▸ **PROBLEM STATEMENT**
Begin with the first line of the material and copy each line word for word through the line that contains "CAM = np.array([-0.19653045882323777, -1.553048588446061, Z0"; the pictures are left out.

▸ **LISTING**
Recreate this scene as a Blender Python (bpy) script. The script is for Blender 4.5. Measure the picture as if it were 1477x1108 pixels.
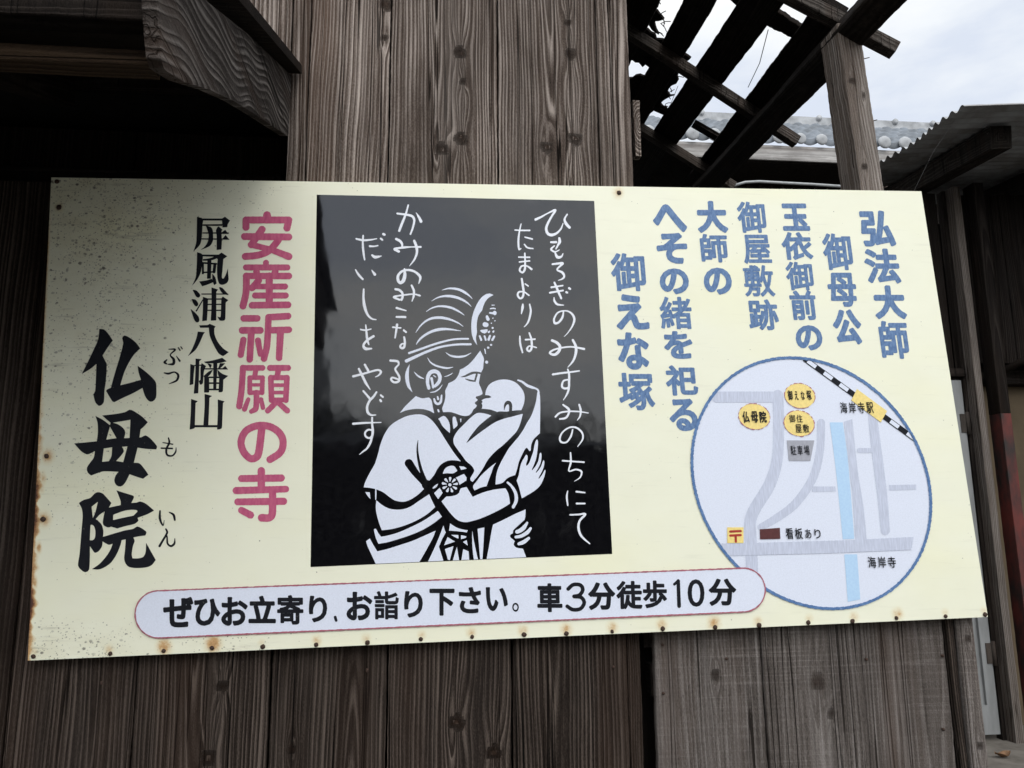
import bpy, bmesh, math, random
import numpy as np
from mathutils import Vector, Matrix

for _o in list(bpy.data.objects):
    bpy.data.objects.remove(_o)
SC = bpy.context.scene
COL = SC.collection
rnd = random.Random(7)

# ------------------------------------------------------------------ camera
F = 1150.0                       # focal length in photo pixels (photo is 1477 x 1108)
CX, CY = 738.5, 554.0
Z0 = 1.55                        # height of the sign's centre above the ground


def rodr(v):
    v = np.array(v, float)
    th = np.linalg.norm(v)
    k = v / th
    K = np.array([[0, -k[2], k[1]], [k[2], 0, -k[0]], [-k[1], k[0], 0]])
    return np.eye(3) + np.sin(th) * K + (1 - np.cos(th)) * K @ K


R = rodr([-0.18149338754533062, -0.10692937535493616, 0.0008165710789012988]) @ np.array([[1, 0, 0], [0, 0, -1], [0, 1, 0]], float)
CAM = np.array([-0.19653045882323777, -1.553048588446061, Z0 - 0.25573632730049123])

cam = bpy.data.cameras.new('camera')
cam_o = bpy.data.objects.new('camera', cam)
COL.objects.link(cam_o)
m = Matrix.Identity(4)
for i in range(3):
    m[i][0] = R[0][i]
    m[i][1] = -R[1][i]
    m[i][2] = -R[2][i]
    m[i][3] = CAM[i]
cam_o.matrix_world = m
cam.sensor_fit = 'HORIZONTAL'
cam.sensor_width = 36
cam.lens = F / 1477 * 36
cam.clip_start = 0.02
cam.clip_end = 3000
SC.camera = cam_o

# ------------------------------------------------------------------ light
SC.view_settings.view_transform = 'Standard'
SC.view_settings.look = 'None'
SC.view_settings.exposure = 0.0
SC.view_settings.gamma = 1.0
SUN_EL, SUN_AZ = math.radians(41), math.radians(14)       # azimuth from -Y towards +X (behind the camera, to its right)
SDIR = Vector((math.cos(SUN_EL) * math.sin(SUN_AZ), -math.cos(SUN_EL) * math.cos(SUN_AZ), math.sin(SUN_EL)))
sun = bpy.data.lights.new('sun', 'SUN')
sun.energy = 1.0
sun.angle = math.radians(35)
sun.color = (1.0, 0.97, 0.92)
sun_o = bpy.data.objects.new('sun', sun)
COL.objects.link(sun_o)
sun_o.rotation_euler = SDIR.to_track_quat('Z', 'Y').to_euler()

W = bpy.data.worlds.new('World')
SC.world = W
W.use_nodes = True
nt = W.node_tree
nt.nodes.clear()


def N(nt, t, **kw):
    n = nt.nodes.new(t)
    for k, v in kw.items():
        if k.startswith('i_'):
            key = k[2:]
            n.inputs[int(key) if key.isdigit() else key].default_value = v
        else:
            setattr(n, k, v)
    return n


def L(nt, a, b):
    nt.links.new(a, b)


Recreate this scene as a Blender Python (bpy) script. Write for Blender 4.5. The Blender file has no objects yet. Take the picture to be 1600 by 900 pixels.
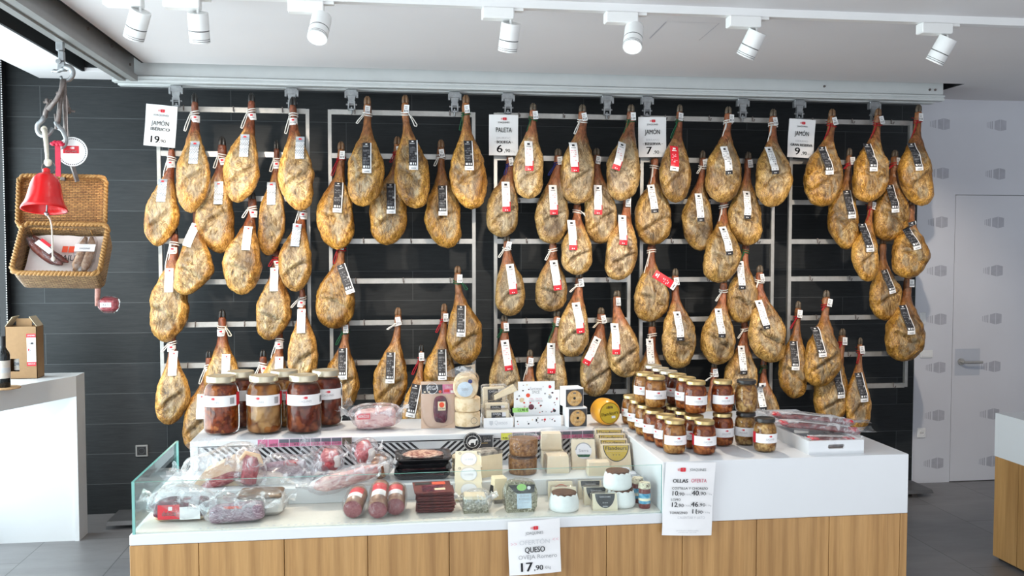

▸ **FINAL RESULT**
Recreate this scene as a Blender Python (bpy) script. The script is for Blender 4.5. Measure the picture as if it were 1477x1108 pixels.
import bpy, bmesh, math, random
import numpy as np
from mathutils import Vector, Matrix

for _o in list(bpy.data.objects):
    bpy.data.objects.remove(_o)
SC = bpy.context.scene
COL = SC.collection
rnd = random.Random(7)

# ------------------------------------------------------------------ camera
F = 1150.0                       # focal length in photo pixels (photo is 1477 x 1108)
CX, CY = 738.5, 554.0
Z0 = 1.55                        # height of the sign's centre above the ground


def rodr(v):
    v = np.array(v, float)
    th = np.linalg.norm(v)
    k = v / th
    K = np.array([[0, -k[2], k[1]], [k[2], 0, -k[0]], [-k[1], k[0], 0]])
    return np.eye(3) + np.sin(th) * K + (1 - np.cos(th)) * K @ K


R = rodr([-0.18149338754533062, -0.10692937535493616, 0.0008165710789012988]) @ np.array([[1, 0, 0], [0, 0, -1], [0, 1, 0]], float)
CAM = np.array([-0.19653045882323777, -1.553048588446061, Z0 - 0.25573632730049123])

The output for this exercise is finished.